“Nomadland”, de Chloé Zhao: o retrato de uma América à margem
“Quantas vezes choraste?” perguntava um espectador a outro à saída da sala. A questão é pertinente, pois são várias os momentos de grande emoção ao longo dos 110 minutos de “Nomadland”. O filme teve a sua estreia mundial em setembro no Festival de Veneza, onde ganhou o Leão de Ouro (para melhor filme). Passou depois por Toronto, onde ganhou o People’s Choice Award (prémio máximo do festival), e esta semana por Lisboa, como filme de encerramento do LEFFEST’20.
“Nomadland” é o fruto de uma mulher de muitos ofícios: Chloé Zhao (pronuncia-se “jau”).

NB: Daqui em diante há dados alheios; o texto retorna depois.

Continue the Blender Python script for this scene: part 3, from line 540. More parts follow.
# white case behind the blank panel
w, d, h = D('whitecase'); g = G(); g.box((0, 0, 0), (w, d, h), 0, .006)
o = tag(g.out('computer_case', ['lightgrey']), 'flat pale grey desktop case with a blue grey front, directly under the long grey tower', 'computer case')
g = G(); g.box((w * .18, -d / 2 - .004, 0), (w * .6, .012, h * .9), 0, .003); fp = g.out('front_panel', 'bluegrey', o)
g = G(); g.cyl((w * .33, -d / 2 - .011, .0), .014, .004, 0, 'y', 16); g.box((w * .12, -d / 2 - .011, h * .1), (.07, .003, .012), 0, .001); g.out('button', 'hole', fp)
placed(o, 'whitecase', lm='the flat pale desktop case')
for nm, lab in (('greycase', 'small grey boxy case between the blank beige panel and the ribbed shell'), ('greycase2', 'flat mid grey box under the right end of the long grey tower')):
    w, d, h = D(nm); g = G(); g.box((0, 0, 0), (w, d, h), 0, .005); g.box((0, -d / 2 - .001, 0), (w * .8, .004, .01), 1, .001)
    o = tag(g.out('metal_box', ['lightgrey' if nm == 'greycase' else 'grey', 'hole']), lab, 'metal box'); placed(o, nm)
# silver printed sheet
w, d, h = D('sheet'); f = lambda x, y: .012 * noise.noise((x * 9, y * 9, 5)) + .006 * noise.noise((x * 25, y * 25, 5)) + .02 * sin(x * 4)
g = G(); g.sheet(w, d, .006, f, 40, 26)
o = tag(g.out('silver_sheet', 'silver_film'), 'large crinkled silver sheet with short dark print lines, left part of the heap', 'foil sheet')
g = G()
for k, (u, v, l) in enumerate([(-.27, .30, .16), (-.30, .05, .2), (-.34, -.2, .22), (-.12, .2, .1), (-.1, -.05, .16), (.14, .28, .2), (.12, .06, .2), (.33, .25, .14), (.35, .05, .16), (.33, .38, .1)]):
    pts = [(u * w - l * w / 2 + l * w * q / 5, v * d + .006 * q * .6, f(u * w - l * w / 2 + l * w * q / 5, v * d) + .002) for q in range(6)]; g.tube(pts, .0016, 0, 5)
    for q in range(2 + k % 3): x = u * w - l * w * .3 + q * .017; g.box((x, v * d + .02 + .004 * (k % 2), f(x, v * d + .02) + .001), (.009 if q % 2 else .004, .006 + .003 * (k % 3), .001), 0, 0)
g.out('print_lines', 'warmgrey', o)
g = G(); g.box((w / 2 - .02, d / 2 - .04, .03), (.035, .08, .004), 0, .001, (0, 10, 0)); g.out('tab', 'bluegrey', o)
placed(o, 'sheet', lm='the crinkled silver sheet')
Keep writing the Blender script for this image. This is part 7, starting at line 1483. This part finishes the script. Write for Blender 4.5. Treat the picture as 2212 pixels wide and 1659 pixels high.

Nascida e criada em Pequim mas formada em cinema em Nova Iorque, a cineasta chinesa escreveu, montou, realizou e produziu esta que é a sua terceira longa. O filme é uma adaptação do livro de 2017 da escritora e jornalista Jessica Bruder. Estamos no ano de 2011. O impacto da crise financeira de 2008 é evidente logo pelos créditos iniciais. Empire, uma cidade do estado do Nevada, erguera-se há quase um século em torno de uma fábrica de pladur, que empregava a maioria da população. Com o fecho da fábrica seguiu-se o fecho da cidade. Sem emprego e sem casa, os trabalhadores viram-se obrigados a procurarem uma vida nova noutro lugar.

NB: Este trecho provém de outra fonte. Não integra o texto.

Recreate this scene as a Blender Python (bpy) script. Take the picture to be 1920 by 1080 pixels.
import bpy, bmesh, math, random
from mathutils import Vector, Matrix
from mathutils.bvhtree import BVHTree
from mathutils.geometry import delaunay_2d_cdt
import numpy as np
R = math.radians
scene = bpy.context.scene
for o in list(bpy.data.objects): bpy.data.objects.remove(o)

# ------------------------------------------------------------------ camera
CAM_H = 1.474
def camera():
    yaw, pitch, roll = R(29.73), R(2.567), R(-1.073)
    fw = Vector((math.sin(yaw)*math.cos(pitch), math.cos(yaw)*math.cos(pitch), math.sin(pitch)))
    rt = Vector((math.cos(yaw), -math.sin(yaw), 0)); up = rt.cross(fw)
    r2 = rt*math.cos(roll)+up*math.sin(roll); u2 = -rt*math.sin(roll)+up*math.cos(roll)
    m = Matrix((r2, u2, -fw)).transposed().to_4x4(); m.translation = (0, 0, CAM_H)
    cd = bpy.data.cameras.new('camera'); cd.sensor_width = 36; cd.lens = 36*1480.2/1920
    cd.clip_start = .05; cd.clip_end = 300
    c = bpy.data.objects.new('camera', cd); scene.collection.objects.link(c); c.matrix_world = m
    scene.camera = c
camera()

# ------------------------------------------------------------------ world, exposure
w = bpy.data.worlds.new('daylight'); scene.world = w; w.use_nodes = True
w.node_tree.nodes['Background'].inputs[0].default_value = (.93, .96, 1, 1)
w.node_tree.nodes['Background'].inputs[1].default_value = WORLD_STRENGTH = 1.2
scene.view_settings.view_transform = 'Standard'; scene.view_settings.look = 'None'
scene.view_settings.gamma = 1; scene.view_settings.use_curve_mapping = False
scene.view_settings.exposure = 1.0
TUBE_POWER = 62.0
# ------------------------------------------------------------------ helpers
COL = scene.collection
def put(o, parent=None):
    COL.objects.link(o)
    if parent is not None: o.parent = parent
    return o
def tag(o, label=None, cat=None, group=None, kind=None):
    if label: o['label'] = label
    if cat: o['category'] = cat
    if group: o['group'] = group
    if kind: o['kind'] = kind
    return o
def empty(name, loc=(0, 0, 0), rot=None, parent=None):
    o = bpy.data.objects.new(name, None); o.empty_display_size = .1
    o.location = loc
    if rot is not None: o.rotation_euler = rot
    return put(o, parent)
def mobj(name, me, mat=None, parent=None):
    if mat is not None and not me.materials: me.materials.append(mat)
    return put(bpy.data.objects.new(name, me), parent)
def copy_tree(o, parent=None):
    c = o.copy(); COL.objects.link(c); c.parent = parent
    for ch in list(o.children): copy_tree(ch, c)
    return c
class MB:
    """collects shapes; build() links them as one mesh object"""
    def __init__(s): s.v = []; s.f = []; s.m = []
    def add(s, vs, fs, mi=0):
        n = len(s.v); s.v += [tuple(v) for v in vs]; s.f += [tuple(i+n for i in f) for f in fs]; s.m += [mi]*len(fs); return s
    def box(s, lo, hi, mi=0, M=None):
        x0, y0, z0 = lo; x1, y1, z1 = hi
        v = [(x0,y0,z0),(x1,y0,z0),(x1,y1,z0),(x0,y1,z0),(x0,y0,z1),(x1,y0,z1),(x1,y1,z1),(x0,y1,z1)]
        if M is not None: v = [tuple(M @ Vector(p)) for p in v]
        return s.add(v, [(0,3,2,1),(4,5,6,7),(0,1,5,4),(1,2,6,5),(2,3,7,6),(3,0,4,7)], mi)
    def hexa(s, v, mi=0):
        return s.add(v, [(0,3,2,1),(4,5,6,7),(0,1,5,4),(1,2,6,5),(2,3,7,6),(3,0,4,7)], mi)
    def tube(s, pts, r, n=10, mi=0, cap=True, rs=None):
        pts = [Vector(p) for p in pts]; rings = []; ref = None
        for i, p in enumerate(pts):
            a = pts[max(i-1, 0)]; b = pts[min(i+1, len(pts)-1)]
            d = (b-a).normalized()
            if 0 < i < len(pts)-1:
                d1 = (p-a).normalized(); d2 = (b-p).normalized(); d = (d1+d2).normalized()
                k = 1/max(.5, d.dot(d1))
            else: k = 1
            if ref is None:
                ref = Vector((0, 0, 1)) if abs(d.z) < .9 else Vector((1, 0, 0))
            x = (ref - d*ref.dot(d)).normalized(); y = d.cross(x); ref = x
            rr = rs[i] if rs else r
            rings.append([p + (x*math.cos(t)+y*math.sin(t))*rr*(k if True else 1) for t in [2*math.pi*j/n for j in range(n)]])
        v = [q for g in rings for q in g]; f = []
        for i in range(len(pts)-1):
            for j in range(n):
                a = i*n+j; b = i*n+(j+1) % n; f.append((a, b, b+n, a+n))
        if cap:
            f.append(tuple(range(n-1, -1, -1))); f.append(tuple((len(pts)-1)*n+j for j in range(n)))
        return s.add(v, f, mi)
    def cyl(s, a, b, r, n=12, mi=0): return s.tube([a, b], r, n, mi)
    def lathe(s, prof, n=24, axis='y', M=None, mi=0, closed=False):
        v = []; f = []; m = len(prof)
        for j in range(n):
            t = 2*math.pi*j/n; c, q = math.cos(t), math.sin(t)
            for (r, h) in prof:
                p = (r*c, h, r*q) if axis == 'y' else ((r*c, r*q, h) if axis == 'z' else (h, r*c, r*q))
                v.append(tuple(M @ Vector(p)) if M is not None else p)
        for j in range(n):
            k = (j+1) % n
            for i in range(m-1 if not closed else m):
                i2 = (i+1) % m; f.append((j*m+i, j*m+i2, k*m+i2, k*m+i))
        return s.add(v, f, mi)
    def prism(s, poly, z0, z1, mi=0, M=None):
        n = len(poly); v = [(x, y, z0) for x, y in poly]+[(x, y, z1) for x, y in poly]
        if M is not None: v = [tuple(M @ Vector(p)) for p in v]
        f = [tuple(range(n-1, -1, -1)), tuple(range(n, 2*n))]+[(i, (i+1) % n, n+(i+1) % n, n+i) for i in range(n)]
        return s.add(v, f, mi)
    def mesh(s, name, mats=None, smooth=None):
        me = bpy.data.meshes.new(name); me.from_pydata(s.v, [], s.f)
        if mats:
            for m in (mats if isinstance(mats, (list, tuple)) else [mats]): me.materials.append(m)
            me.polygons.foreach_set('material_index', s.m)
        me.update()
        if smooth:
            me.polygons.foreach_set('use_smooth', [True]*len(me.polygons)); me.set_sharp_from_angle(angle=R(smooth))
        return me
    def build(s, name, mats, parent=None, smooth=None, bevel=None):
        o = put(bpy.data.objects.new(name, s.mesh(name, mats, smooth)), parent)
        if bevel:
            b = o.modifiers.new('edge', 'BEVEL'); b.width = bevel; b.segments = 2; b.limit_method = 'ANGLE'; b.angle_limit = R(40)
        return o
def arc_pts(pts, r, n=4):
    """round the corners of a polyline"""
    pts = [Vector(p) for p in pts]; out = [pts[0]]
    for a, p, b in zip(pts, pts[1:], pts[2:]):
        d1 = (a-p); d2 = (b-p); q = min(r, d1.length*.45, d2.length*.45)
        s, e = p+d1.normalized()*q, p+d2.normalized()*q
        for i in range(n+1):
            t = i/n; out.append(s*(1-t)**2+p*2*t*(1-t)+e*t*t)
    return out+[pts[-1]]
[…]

Uma das habitantes de Empire é Fern (Frances McDormand), mulher na casa dos sessenta. A tragédia é ainda maior no seu caso, com o recente falecimento do marido. Sem nada a perder, Fern embarca numa viagem de autocaravana pelas regiões oeste e centro-norte dos E.U.A. – Califórnia, Arizona, Nebrasca, Dacota do Sul – em busca de emprego. Pelo caminho, cruzar-se-á com um mosaico de personagens, todas elas trabalhadoras itinerantes. Personagens estas que são na realidade pessoas. Nos créditos finais, vemos que Linda May é interpretada por Linda May, Swankie por Swankie, Bob Wells por Bob Wells. Zhao reúne uma série de verdadeiros nómadas e coloca-os em primeiro plano. A autenticidade e o à vontade que estes atores não-profissionais transmitem no ecrã são magníficos. O monólogo de Swankie sobre a vida que levou, uma vida em comunhão com a natureza que lhe proporcionou momentos belíssimos, é talvez a cena mais comovente a que assisti em 2020.
Falemos agora de McDormand. A actriz de “Fargo” (1996), “Olive Kitteridge” (2014), “Three Billboards…” (2017) e muitos outros tem em “Nomadland” uma das suas melhores interpretações. Logo na primeira cena, um simples abraço de Fern ao casaco que pertencera ao marido diz-nos tudo. Quem não conhecesse a atriz, acreditaria que também ela é uma nómada na vida real. É impressionante como uma estrela de Hollywood como McDormand não emana por um segundo que seja aquela qualidade de estrela que associamos a uma atriz da sua fama.
“Nomadland” é portanto um híbrido que entrelaça narrativas fictícias e reais. Esta que é a sua principal característica será também o que diferenciará fãs de detratores. O cruzamento entre a ficção e o documentário poderá não convencer os espectadores que tomem o projeto de Zhao como uma exploração da desgraça dos outros. Uma posição justa mas que a meu ver não se justifica no caso de “Nomadland”. Zhao filma os seus sujeitos com empatia, nunca com pena – uma linha ténue de se percorrer. Swankie, Bob e Linda não são desgraçados, mas sim sobreviventes. Zhao demonstra uma sensibilidade e sinceridade fundamentais para abordar o tema sem cair no miserabilismo.
Formalmente, Zhao monta um filme lírico sem nunca ceder a exibicionismos. A sua câmara é estática durante os momentos de partilha das personagens. O importante é o testemunho, não qualquer encenação dramática. Joshua James Richards, diretor de fotografia de “God’s Own Country” (2017) e das duas longas anteriores de Zhao, captura a beleza intocada dos E.UA.. As paisagens são deslumbrantes e diversas, desde violentas ondas, a desertos rochosos, a sequoias gigantes.
“A gente leva da vida a vida que a gente leva” disse o músico Tom Jobim. “Nomadland” é a encarnação fílmica desta frase. Um filme meigo e compreensivo, que é tanto sobre a vida como sobre a morte. Uma coisa é certa: esta não será a última vez que ouvimos falar de Chloé Zhao. Nem que seja porque a cineasta é a realizadora de “Eternals”, novo filme da saga MCU (Marvel Cinematic Universe). Terá estofo para fazer tanto cinema de autor como megaproduções sobre super-heróis? Já nos provou que sim quanto ao primeiro. Quanto ao segundo, aguardamos ansiosamente.